Repeat what the lines below say, word for word, and skip every image.

··· Source data

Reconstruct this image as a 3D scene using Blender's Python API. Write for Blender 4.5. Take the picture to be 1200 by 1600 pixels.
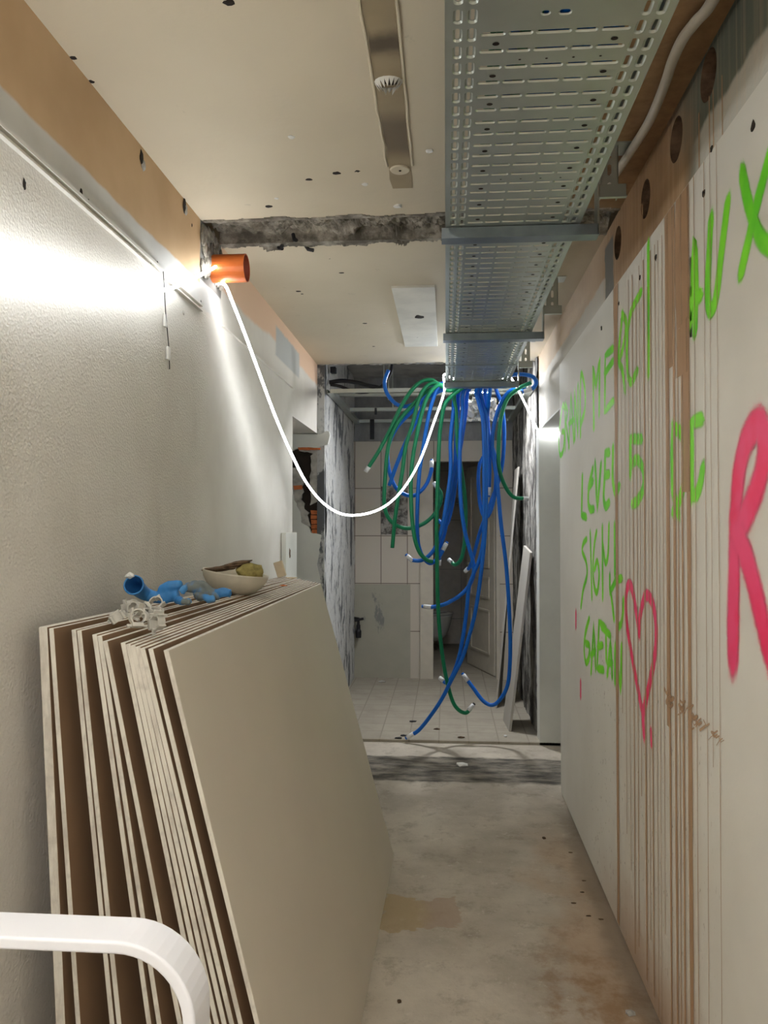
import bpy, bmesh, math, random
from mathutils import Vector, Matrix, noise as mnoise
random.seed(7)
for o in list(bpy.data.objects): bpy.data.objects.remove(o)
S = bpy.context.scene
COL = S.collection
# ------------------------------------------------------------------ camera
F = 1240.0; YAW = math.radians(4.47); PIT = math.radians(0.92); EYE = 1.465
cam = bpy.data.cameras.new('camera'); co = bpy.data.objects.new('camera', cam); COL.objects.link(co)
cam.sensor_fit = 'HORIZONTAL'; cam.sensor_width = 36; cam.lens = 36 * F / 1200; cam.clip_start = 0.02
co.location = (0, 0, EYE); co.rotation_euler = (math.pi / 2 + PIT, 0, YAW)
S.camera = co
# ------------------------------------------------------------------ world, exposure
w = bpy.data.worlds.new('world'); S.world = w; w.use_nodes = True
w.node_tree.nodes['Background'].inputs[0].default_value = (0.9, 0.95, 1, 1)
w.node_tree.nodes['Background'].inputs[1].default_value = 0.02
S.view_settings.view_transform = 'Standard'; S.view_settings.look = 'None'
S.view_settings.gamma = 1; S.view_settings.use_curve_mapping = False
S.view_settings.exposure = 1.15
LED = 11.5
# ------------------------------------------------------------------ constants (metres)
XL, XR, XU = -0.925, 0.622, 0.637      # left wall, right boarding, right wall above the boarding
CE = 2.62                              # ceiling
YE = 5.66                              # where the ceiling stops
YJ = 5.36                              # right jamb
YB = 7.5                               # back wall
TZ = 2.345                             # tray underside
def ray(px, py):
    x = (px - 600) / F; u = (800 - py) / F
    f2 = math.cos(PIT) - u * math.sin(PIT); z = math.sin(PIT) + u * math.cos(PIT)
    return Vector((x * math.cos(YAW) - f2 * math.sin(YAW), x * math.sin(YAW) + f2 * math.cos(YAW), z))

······

*Answer in full*
Reconstruct this image as a 3D scene using Blender's Python API. Write for Blender 4.5. Take the picture to be 1200 by 1600 pixels.
import bpy, bmesh, math, random
from mathutils import Vector, Matrix, noise as mnoise
random.seed(7)
for o in list(bpy.data.objects): bpy.data.objects.remove(o)
S = bpy.context.scene
COL = S.collection
# ------------------------------------------------------------------ camera
F = 1240.0; YAW = math.radians(4.47); PIT = math.radians(0.92); EYE = 1.465
cam = bpy.data.cameras.new('camera'); co = bpy.data.objects.new('camera', cam); COL.objects.link(co)
cam.sensor_fit = 'HORIZONTAL'; cam.sensor_width = 36; cam.lens = 36 * F / 1200; cam.clip_start = 0.02
co.location = (0, 0, EYE); co.rotation_euler = (math.pi / 2 + PIT, 0, YAW)
S.camera = co
# ------------------------------------------------------------------ world, exposure
w = bpy.data.worlds.new('world'); S.world = w; w.use_nodes = True
w.node_tree.nodes['Background'].inputs[0].default_value = (0.9, 0.95, 1, 1)
w.node_tree.nodes['Background'].inputs[1].default_value = 0.02
S.view_settings.view_transform = 'Standard'; S.view_settings.look = 'None'
S.view_settings.gamma = 1; S.view_settings.use_curve_mapping = False
S.view_settings.exposure = 1.15
LED = 11.5
# ------------------------------------------------------------------ constants (metres)
XL, XR, XU = -0.925, 0.622, 0.637      # left wall, right boarding, right wall above the boarding
CE = 2.62                              # ceiling
YE = 5.66                              # where the ceiling stops
YJ = 5.36                              # right jamb
YB = 7.5                               # back wall
TZ = 2.345                             # tray underside
def ray(px, py):
    x = (px - 600) / F; u = (800 - py) / F
    f2 = math.cos(PIT) - u * math.sin(PIT); z = math.sin(PIT) + u * math.cos(PIT)
    return Vector((x * math.cos(YAW) - f2 * math.sin(YAW), x * math.sin(YAW) + f2 * math.cos(YAW), z))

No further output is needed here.